In a development that has sent shockwaves through the star-spangled halls of American academia, the National Spelling Bee has been forced to admit that its winners have been left, quite literally, stumped. Meanwhile, across the pond, British literacy programmes are outperforming US averages with the smug efficiency of a butler polishing a monocle. Yes, dear reader, the insufferable spectre of educational superiority has once again reared its well-spoken head.
Let us begin with the facts, such as they are. The Scripps National Spelling Bee, that annual gladiatorial contest of lexicographical stamina, has reported a 27% decline in correctly spelled championship words. This alarming statistic has been met with a collective wince from American educators, who now face the grim reality that their charge cannot spell 'onomatopoeia' without a remedial YouTube video. Meanwhile, British primary schools, armed with little more than a copy of 'The Hobbit' and a stiff upper lip, have produced statistically significant upticks in spelling proficiency. The difference, according to a government report, is a national curriculum that prioritises rote learning of irregular verbs over, say, learning to make a TikTok dance or film an AR-15 disassembly video.
But let us not get bogged down in statistics. The real story here is one of cultural hubris meeting its comeuppance. For years, Americans have smugly pointed to their spelling bees as benchmarks of intellectual rigour, while Brits have looked on with the quiet amusement of someone watching a toddler attempt quantum physics.
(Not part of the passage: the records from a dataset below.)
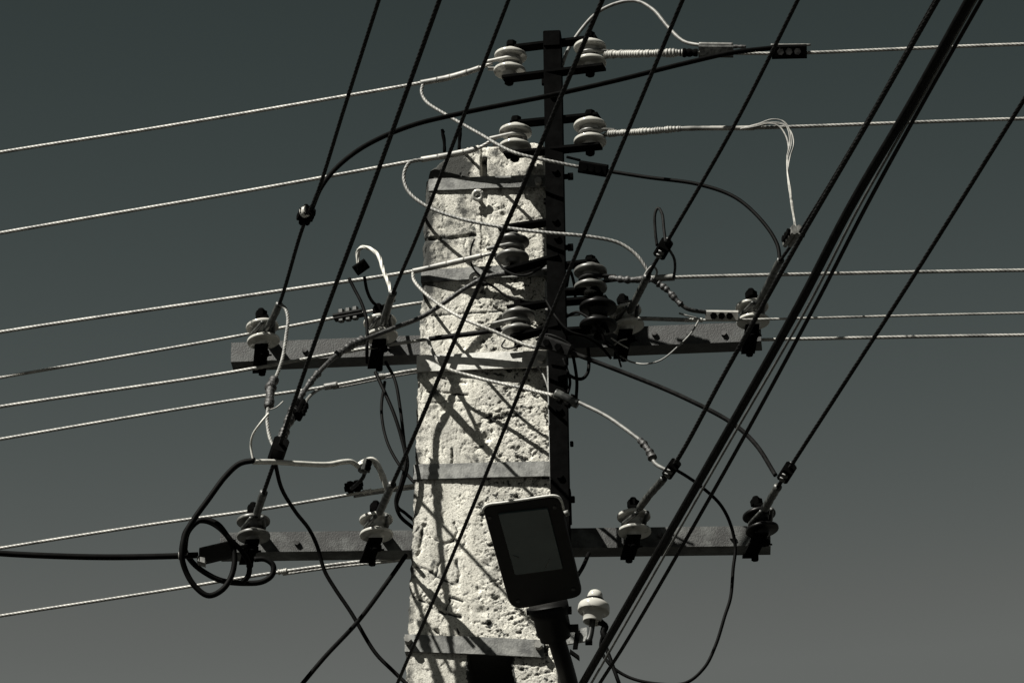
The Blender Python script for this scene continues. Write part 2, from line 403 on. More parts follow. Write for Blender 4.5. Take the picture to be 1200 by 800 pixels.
    faces.append(tuple(idx(nz - 1, i) for i in range(nu)) + (bk(nz - 1, 1), bk(nz - 1, 0))); sm.append(False)
    # plain lower shaft down to the ground, with its hollow front carried on as a recess
    u0, u1 = Ug[0, 0], Ug[0, -1]
    ul0, ur0 = u0 - .13, u1 + .10
    o2 = len(verts)
    ha, hb = at(550, 830, 0).dot(U), at(601, 830, 0).dot(U)
    zq = zb - .9
    low = [(ul0, 0, 0), (ur0, 0, 0), (ur0, DEP + .1, 0), (ul0, DEP + .1, 0)]
    upp = [(u0, 0, zb), (u1, 0, zb), (u1, DEP, zb), (u0, DEP, zb)]
    for a in low + upp: verts.append(uvz(*a)); wl.append(.25)
    fl = [(o2 + 1, o2 + 2, o2 + 6, o2 + 5), (o2 + 2, o2 + 3, o2 + 7, o2 + 6), (o2 + 3, o2, o2 + 4, o2 + 7)]
    # front with the recess
    o3 = len(verts)
    for a in [(ha, 0, zb), (hb, 0, zb), (hb, 0, zq), (ha, 0, zq), (ha, .185, zb), (hb, .185, zb), (hb, .185, zq), (ha, .185, zq)]:
        verts.append(uvz(*a)); wl.append(.25)
    fl += [(o2, o2 + 1, o3 + 2, o3 + 3), (o2, o3 + 3, o3, o2 + 4), (o2 + 1, o2 + 5, o3 + 1, o3 + 2), (o3 + 3, o3 + 2, o3 + 6, o3 + 7),
           (o3, o3 + 3, o3 + 7, o3 + 4), (o3 + 1, o3 + 5, o3 + 6, o3 + 2), (o3 + 4, o3 + 7, o3 + 6, o3 + 5)]
    faces += fl; sm += [False] * len(fl)
    mb = MB(); mb.add(verts, faces); mb.sm = sm
    o = mb.build('shaft', 'concrete', parent)
    a = o.data.attributes.new('wear_shade', 'FLOAT', 'POINT'); a.data.foreach_set('value', wl)
    return o
base = at(565, 400, 0); base.z = 0
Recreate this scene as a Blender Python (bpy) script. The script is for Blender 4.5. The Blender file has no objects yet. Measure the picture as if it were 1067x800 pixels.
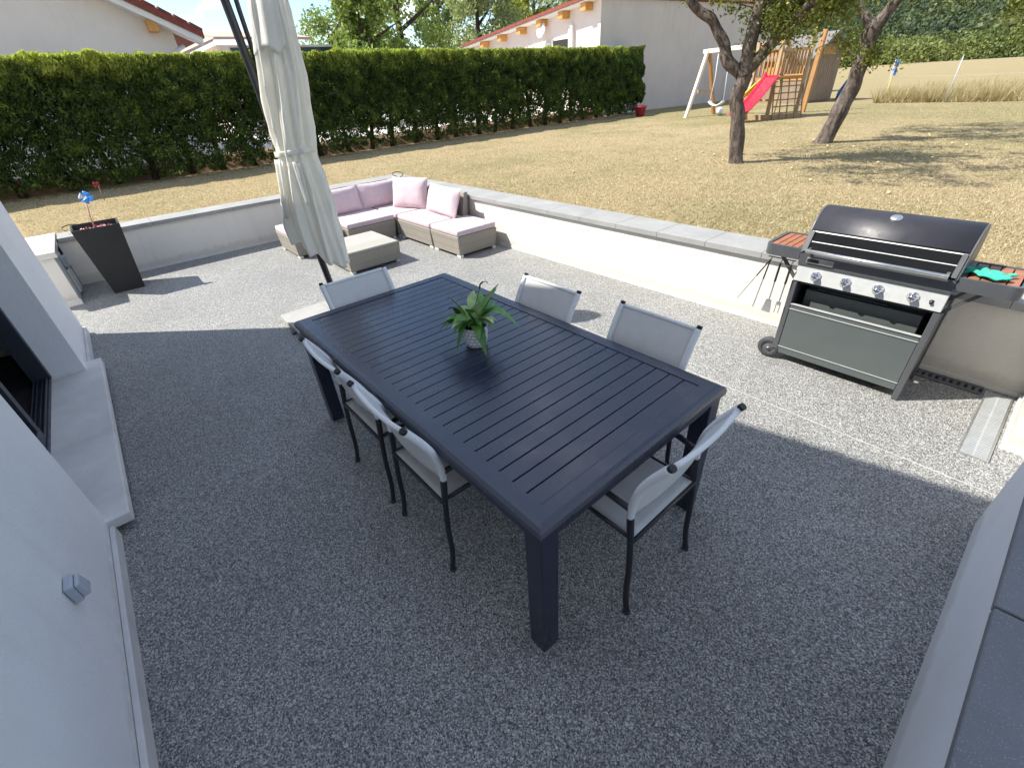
import bpy, bmesh, math, random
import numpy as np
from mathutils import Vector, Matrix
from mathutils import noise as mn

random.seed(7); RNG = np.random.default_rng(7)
SC = bpy.context.scene
COL = SC.collection
rad = math.radians

# ------------------------------------------------------------------ helpers
def tag(o, label=None, cat=None, group=None, kind=None):
    if label: o['label'] = label
    if cat: o['category'] = cat
    if group: o['group'] = group
    if kind: o['kind'] = kind
    return o

def thing(name, label, cat, loc=(0, 0, 0), rz=0.0, group=None):
    o = bpy.data.objects.new(name, None); COL.objects.link(o)
    o.location = loc; o.rotation_euler = (0, 0, rz); o.empty_display_size = .1
    return tag(o, label, cat, group)

def copy_tree(o, parent=None):
    c = o.copy(); COL.objects.link(c)
    if parent: c.parent = parent
    for ch in [x for x in o.children]: copy_tree(ch, c)
    return c

class MB:
    def __init__(s): s.v = []; s.f = []; s.m = []; s.sm = []; s.cm = 0; s.csm = False
    def add(s, vs, fs):
        b = len(s.v); s.v += [tuple(p) for p in vs]
        for f in fs:
            s.f.append([b + i for i in f]); s.m.append(s.cm); s.sm.append(s.csm)
        return s
    def box(s, x0, x1, y0, y1, z0, z1, T=None):
        vs = [(x, y, z) for z in (z0, z1) for y in (y0, y1) for x in (x0, x1)]
        if T is not None: vs = [T @ Vector(p) for p in vs]
        return s.add(vs, [(0, 2, 3, 1), (4, 5, 7, 6), (0, 1, 5, 4), (2, 6, 7, 3), (0, 4, 6, 2), (1, 3, 7, 5)])
    def hexa(s, b, t):  # bottom 4, top 4 ccw
        return s.add(list(b) + list(t), [(3, 2, 1, 0), (4, 5, 6, 7), (0, 1, 5, 4), (1, 2, 6, 5), (2, 3, 7, 6), (3, 0, 4, 7)])
    def prism(s, poly, axis, a, b):
        # poly 2D list; axis 'x','y','z'; extruded a..b
        def P(p, t):
            if axis == 'x': return (t, p[0], p[1])
            if axis == 'y': return (p[0], t, p[1])
            return (p[0], p[1], t)
        n = len(poly)
        vs = [P(p, a) for p in poly] + [P(p, b) for p in poly]
        fs = [tuple(range(n))[::-1], tuple(range(n, 2 * n))] + [(i, (i + 1) % n, n + (i + 1) % n, n + i) for i in range(n)]
        return s.add(vs, fs)
    def bar(s, p, q, w, h=None, up=(0, 0, 1)):
        h = h or w; p = Vector(p); q = Vector(q); d = (q - p); L = d.length; d.normalize()
        u = Vector(up)
        if abs(d.dot(u)) > .95: u = Vector((1, 0, 0))
        x = d.cross(u).normalized(); y = x.cross(d).normalized()
        T = Matrix((x, d, y)).transposed().to_4x4(); T.translation = p
        return s.box(-w / 2, w / 2, 0, L, -h / 2, h / 2, T)
    def tube(s, pts, r, n=10, cap=True, smooth=True):
        pts = [Vector(p) for p in pts]; N = len(pts)
        rs = r if hasattr(r, '__len__') else [r] * N
        old = s.csm; s.csm = smooth
        t0 = (pts[1] - pts[0]).normalized()
        ref = Vector((0, 0, 1)) if abs(t0.z) < .9 else Vector((1, 0, 0))
        x = t0.cross(ref).normalized(); vs = []
        for i, p in enumerate(pts):
            if i == 0: t = t0
            elif i == N - 1: t = (pts[-1] - pts[-2]).normalized()
            else: t = ((pts[i + 1] - p).normalized() + (p - pts[i - 1]).normalized()).normalized()
            x = (x - t * x.dot(t)).normalized(); y = t.cross(x)
            for k in range(n):
                a = 2 * math.pi * k / n
                vs.append(p + (x * math.cos(a) + y * math.sin(a)) * rs[i])
        fs = []
        for i in range(N - 1):
            for k in range(n):
                k2 = (k + 1) % n
                fs.append((i * n + k, i * n + k2, (i + 1) * n + k2, (i + 1) * n + k))
        s.add(vs, fs)
        if cap:
            b = len(s.v) - len(vs)
            s.csm = False
            s.f.append([b + k for k in range(n)][::-1]); s.m.append(s.cm); s.sm.append(False)
            s.f.append([b + (N - 1) * n + k for k in range(n)]); s.m.append(s.cm); s.sm.append(False)
        s.csm = old
        return s
    def lathe(s, prof, c=(0, 0, 0), n=32, T=None, smooth=True):
        old = s.csm; s.csm = smooth; vs = []
        for (r, z) in prof:
            for k in range(n):
                a = 2 * math.pi * k / n; p = Vector((r * math.cos(a), r * math.sin(a), z))
                if T is not None: p = T @ p
                vs.append(p + Vector(c))
        fs = [(i * n + k, i * n + (k + 1) % n, (i + 1) * n + (k + 1) % n, (i + 1) * n + k) for i in range(len(prof) - 1) for k in range(n)]
        s.add(vs, fs); s.csm = old; return s
    def grid(s, fn, nu, nv, smooth=True, closed_u=False):
        old = s.csm; s.csm = smooth
        vs = [fn(i / nu, j / nv) for j in range(nv + 1) for i in range(nu + (0 if closed_u else 1))]
        w = nu if closed_u else nu + 1
        fs = [(j * w + i, j * w + (i + 1) % w, (j + 1) * w + (i + 1) % w, (j + 1) * w + i) for j in range(nv) for i in range(nu)]
        s.add(vs, fs); s.csm = old; return s
    def build(s, name, mats, parent=None, bevel=0, seg=2, subsurf=0, solid=0, loc=None):
        me = bpy.data.meshes.new(name); me.from_pydata(s.v, [], s.f)
        mats = mats if isinstance(mats, (list, tuple)) else [mats]
        for m in mats: me.materials.append(m)
        me.polygons.foreach_set('material_index', s.m); me.polygons.foreach_set('use_smooth', s.sm); me.update()
        o = bpy.data.objects.new(name, me); COL.objects.link(o)
        if parent: o.parent = parent
        if loc: o.location = loc
        if solid:
            md = o.modifiers.new('solid', 'SOLIDIFY'); md.thickness = solid; md.offset = 0
        if bevel:
            md = o.modifiers.new('bevel', 'BEVEL'); md.width = bevel; md.segments = seg; md.limit_method = 'ANGLE'; md.angle_limit = rad(40)
            md.harden_normals = False
        if subsurf:
            md = o.modifiers.new('sub', 'SUBSURF'); md.levels = subsurf; md.render_levels = subsurf
        return o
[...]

Now, the boot is on the other foot, and it is laced with the steel-capped grammar of a boarding school headmaster.
Consider the case of 12-year-old Bartholomew Finch from Witney, Oxfordshire, who correctly spelled 'sesquipedalian' in a local heat, then proceeded to use it in a sentence criticising the brevity of his school's lunch break. 'I find the brevity of our repast sesquipedalian,' he said, adjusting his monocle. Meanwhile, in Des Moines, Iowa, 13-year-old Bryce Swanson could only manage to misspell 'asinine' as 'assnine', resulting in a lifetime ban from competitive orthography and a permanent place on his family's shame wall.
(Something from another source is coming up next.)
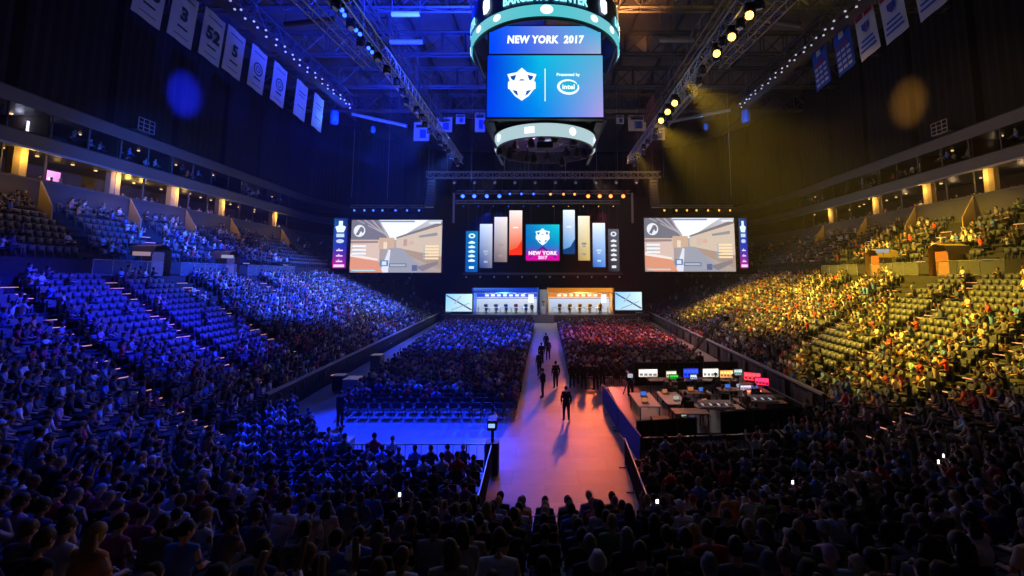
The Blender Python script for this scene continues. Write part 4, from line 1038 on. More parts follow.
# presenters and trophy
person((( 532 - 545) / FPX * 72.6, 72.9, 1.2), PI, 0, (.02, .02, .03), (.02, .02, .02), 'hair_short', SKINS[0], 'host in a dark suit standing at the right end of the blue booth', standp=True)
person(((600 - 545) / FPX * 72.6, 72.9, 1.2), PI, 2, (.02, .02, .03), (.02, .02, .02), 'hair_short', SKINS[1], 'host in a dark suit standing in front of the gold booth', standp=True)
e = empty('trophy', (-.25, 73, 1.2), 'bright cup trophy on a plinth between the two booths', 'trophy')
MB().box(0, 0, 0, .9, .7, 1.3, bev=.1).build('plinth', M['boothwhite'], e)
MB().lathe(0, 0, 1.3, [(.22, 0), (.22, .06), (.06, .14), (.05, .3), (.2, .5), (.24, .8), (.22, .8)], 14).build('cup', M['gold'], e)
for sg in (-1, 1): MB().tube([(sg * .2, 0, 1.85), (sg * .36, 0, 1.95), (sg * .22, 0, 2.07)], .025, 6).build('cup_handle', M['gold'], e)
point('trophy_lamp', (-.25, 72, 3.8), (1, .95, .8), 60, .1)
tag(MB().box(-.3, 75.2, 1.2, 1.2, .2, 3.8).build('stage_pillar', M['boothwhite']), 'pale upright panel between the two booths behind the trophy', 'panel')

# ---------------------------------------------------------------- trusses and lamps
def truss_mb(a, b, w_=.6, bay=.9, rad=.035, h=None):
    A, B = Vector(a), Vector(b); d = (B - A); L = d.length; d.normalize(); up = Vector((0, 0, 1)) if abs(d.z) < .9 else Vector((0, 1, 0)); s = d.cross(up).normalized(); up = s.cross(d)
    h = h or w_; ch = MB(); la = MB(); cs = [s * (i * w_ / 2) + up * (j * h / 2) for i, j in ((-1, -1), (1, -1), (1, 1), (-1, 1))]
    for c in cs: ch.tube([A + c, B + c], rad * 1.3, 5)
    n = max(2, int(L / bay))
    for i in range(n):
        p, q = A + d * (L * i / n), A + d * (L * (i + 1) / n)
        for k in range(4):
            c1, c2 = cs[k], cs[(k + 1) % 4]; la.tube([p + c1, q + c2] if (i + k) % 2 else [p + c2, q + c1], rad * .7, 4, False)
            la.tube([p + c1, p + c2], rad * .7, 4, False)
    return ch, la
def truss(a, b, label, w_=.6, bay=.9, rad=.035, h=None, wires=True, group=None, m='alu'):
    ch, la = truss_mb(a, b, w_, bay, rad, h); o = tag(ch.build('lighting_truss', M[m]), label, 'truss', group); la.build('lattice', M[m], o)
    if wires:
        A, B = Vector(a), Vector(b); w__ = MB()
        for t in (.08, .5, .92): p = A + (B - A) * t; w__.tube([p + Vector((0, 0, .3)), (p.x, p.y, 35.6)], .02, 4)
        w__.build('hoist_chain', M['steel'], o)
    return o
CHK = {}
def lampset(loc, lens, label, group, tgt=None, s=1.0, off=False):
    """moving head: base hung from the truss, yoke, head and lens; shared meshes copied"""
    key = (lens, round(s, 2))
    if key not in CHK:
        CHK[key] = (MB().box(0, 0, -.18 * s, .36 * s, .26 * s, .18 * s, bev=.05 * s).mesh('lamp_base', M['black']),
                    MB().box(-.2 * s, 0, -.52 * s, .04 * s, .14 * s, .36 * s).box(.2 * s, 0, -.52 * s, .04 * s, .14 * s, .36 * s).box(0, 0, -.2 * s, .44 * s, .14 * s, .04 * s).mesh('yoke', M['black']),
                    MB().lathe(0, 0, -.28 * s, [(.1 * s, -.02 * s), (.15 * s, .06 * s), (.16 * s, .3 * s), (.17 * s, .34 * s)], 12).mesh('head', M['steel'], True),
                    MB().lathe(0, 0, .06 * s, [(.155 * s, 0), (.155 * s, .02 * s), (.09 * s, .05 * s)], 12).mesh('lens', M[lens], True))
    m_ = CHK[key]; o = bpy.data.objects.new('stage_lamp', m_[0]); C.objects.link(o); o.location = loc; tag(o, label, 'lamp', group)
    y = bpy.data.objects.new('yoke', m_[1]); C.objects.link(y); y.parent = o
    hd = bpy.data.objects.new('head', m_[2]); C.objects.link(hd); hd.parent = o; hd.location = (0, 0, -.45 * s)
    dr = (Vector(tgt) - Vector(loc)) if tgt else Vector((0, -1, -.3)); hd.rotation_euler = dr.to_track_quat('Z', 'Y').to_euler()
    l = bpy.data.objects.new('lens', m_[3]); C.objects.link(l); l.parent = hd
    return o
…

The implications of this transatlantic literacy gap are profound, though not entirely surprising. A nation that insists on calling chips 'fries', biscuits 'cookies', and elevators 'elevators' was never going to win the spelling wars. But the deeper rot is the erosion of reading for pleasure. British children, raised on a diet of Beatrix Potter and JK Rowling, develop a natural affinity for spelling. American children, meanwhile, are fed a slurry of algorithmic content designed to reduce attention spans to the length of a vape hit.
'Nonsense!' cry the defenders of the American way. 'Our education system is diverse!' To which I say: diversity is fine, but not when it's a euphemism for a postcode lottery of pedagogical quality. The fact is that British schools, despite their own funding crises and crumbling infrastructure, have managed to instil a sense of linguistic discipline that has become a laughingstock in the States.
So, what is the lesson here? Perhaps it is that the humble spelling bee, that quaint anachronism, still has something to teach us. Or perhaps it's that a shot of good old-fashioned British gin can cure any spelling error. I'm off to test that hypothesis. Cheerio.